Rarely are these two themes that separate, usually they team up, strengthening their power – and their ability to sap yours – by working together.  Like many, I am of two minds about these themes – half the time I’m like ‘alright there Mr. Tortured Writer, back it up, it’s not like you’re mopping floors or working outdoor manual labor jobs…in Texas…in August.’  Writing is fun, and anyone who gets to do it for their job is blessed and privileged.  I can get really high-horsey about this (trust me).  And then it comes time for me to actually write something, and suddenly I’m beset by those creative demons that whisper (or more often yell) at me that I can’t write, which becomes the rationale for why I shouldn’t write, and then becomes the excuse for why I don’t write.  It’s a fabulous cycle.

But what I’ve learned is that it is also a common cycle.  In fact, any bookstore with a section on writing is often filled to the brim with a plethora of books by so many authors that all promise (what amounts to) variations on the same theme, which is essentially the following: If you want to write, write.  The only thing standing in your way is you and your anxiety that what you’ll produce isn’t good enough (or good at all).  So, what these books and blogs and articles tell you, essentially, is that every writer struggles with their craft but ultimately the only way to write is to write through those blocks/demons/anxieties or whatever term a given author uses to explain this universal experience.

Now, rarely will a cultural anthropologist describe something as a universal experience – so don’t take this lightly.  If you are a writer, an artist, a ‘creative’, heck – if you have anything you want to do but are scared, listen up:  Anybody who has ever gone out on a limb has questioned a) the ability of that limb to hold him and b) his ability to hold onto that little limb.  That’s good.  If you don’t ask those questions you are likely to be the kind of person who checks to see if the water is boiling by putting your fingers in the pot.  It’s good to be cautious and it’s good to ask questions, but you’ve also got – at some point – to think less and do more.

Nike, it turns out, had it right all along – just do it.

But if you’d rather not take inspiration from a corporate ad campaign, listen to John Gregory Dunne when he says, “[t]he professional guts a book through…in full knowledge that what he is doing is not very good.  Not to work is to exhibit a failure of nerve, and a failure of nerve is the best definition I know for writer’s block.” If that’s too long of a mantra, how about this one from the awesome Lisa Papa, “Just make art, and good will take care of itself.”

Still not convinced?  Then take it from the ultimate tortured artist (the one, the only) Mr.
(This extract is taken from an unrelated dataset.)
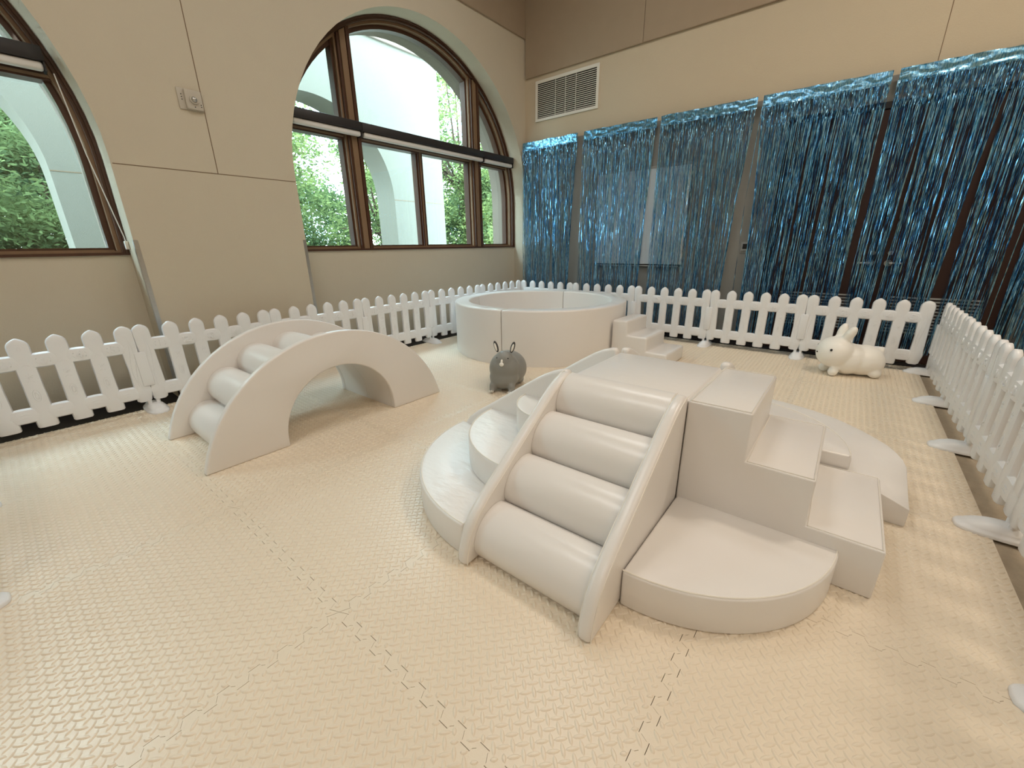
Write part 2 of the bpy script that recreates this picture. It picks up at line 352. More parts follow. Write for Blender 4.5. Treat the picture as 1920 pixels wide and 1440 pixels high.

Vincent Van Gogh:

“If you hear a voice within you saying: you are no painter, then paint by all means, lad, and that voice will be silenced, but only by working.”

Just do yourself a favor and skip the self-flagellation and, for goodness sake, the self-mutilation.

But if inspirational quotes aren’t your thing then let’s think through this issue in a different way.  Let’s go back to the Italian Renaissance, back to that famous fresco and imagine a different outcome.  What if Michelangelo had had the thought he describes in his poem: “I am in the wrong place – I am not a painter” and had actually listened to it?  What if he thought it and was like ‘okay, I’m done’ and packed up his supplies, untwisted his body, climbed down off the scaffolding and just…gone home.  What would we have missed out on?

The reality, of course, is that we have that amazing piece of art precisely because he didn’t listen to those voices.  He didn’t succumb to that anxiety, to those demons.  Instead he finished the darn painting and then took his self-doubt and turned it into a poem.  Damn, Michelangelo.  Now that’s raising the bar – or, in this case, the ceiling.